How to Be Note-Free: 4 Tips to Unburden Yourself of Notes from Meetings, Calls & Conferences

“What do I do with all my notes?”
That’s a common question I get from my clients when I coach and consult with them on their productivity at work. How to use pads of paper, Post-it Notes®, and Planners can be perplexing and what to do with scribbled notes, meeting notes and conference notes can be puzzling.
In addition to discussing the notes themselves, I always ask about the reason for the notes in the first place, so think about why you’re taking your notes and how they’ll be useful to you later.
1. Reduce what you use
I recommend using a small legal pad (or other small pad) for phone call notes to make it easier for you to process the information quickly and tear off the page when you’re finished.
I recommend using a letter-size legal pad for notes from meetings and conferences, although if you need help remembering to take fewer notes, use a smaller pad!
Make sure you take notes on separate pages if they’re for different clients, meetings, topics or purposes. This will allow you to separate your notes easily by tearing off the pages and filing them in different files.
2. Do it now
The best step after taking any notes is to review them immediately. After you get off the phone or return from a meeting look to see what you’ve written. Process the information right away while it’s fresh in your mind.
Contact information goes into your Contact system, calendar information goes on the Calendar, tasks go on your Task list, client notes can go in their client files, etc… Make sure everything goes where it needs to go so you can either cross it out, toss it out or tear off the page and file it, leaving the pad ready for the next call or meeting.
3. Quality, not quantity
When attending a meeting or a conference, think about your role in the meeting, your purpose for going to the conference and what you need to take away from these various types of gatherings.

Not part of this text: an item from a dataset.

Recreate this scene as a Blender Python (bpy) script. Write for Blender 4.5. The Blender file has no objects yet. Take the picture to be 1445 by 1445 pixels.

The first thing I want you to do is take fewer notes. Sometimes you write notes in meetings to give you something to do, to help you remember things or to keep you awake. While only one of those reason 1.Reduce what you use is worth of note-taking, they all just give you something to manage later on if you’re not careful, so think quality, not quantity.
4. Lightbulbs
If your notes hold great ideas, make sure you have a file set up for each category of ideas, either physically or electronically. For instance, Marketing Ideas, Sales Tips, Business Development Ideas, Writing, Advertising or any type of idea you commonly have and want to keep track of.
For example, if you collect ideas for “Marketing,” you may gather your ideas from a newspaper, a magazine, an on-line blog, a meeting, a conference or elsewhere, but keep them all in one file after you’ve printed them or torn them out of a magazine, newspaper, or off your legal pad.
You won’t have to wonder, “Where did I read about that great marketing idea? Was it from my XYZ Magazine? Or from the conference last year? Or was it from last week’s meeting?”
You shouldn’t have to remember where it came from or when you heard or read it. Simplify. All you need to know is that any great idea for marketing is captured and stored in one file called “Marketing Ideas” and when you’re ready for them, you’ll know exactly where to look.
The next time you’re about to take notes or you’re reviewing your notes after a phone call, meeting or conference, keep these tips in mind. And the BIG question to ask is will I actually refer to these notes in the future? If not, you know where they go!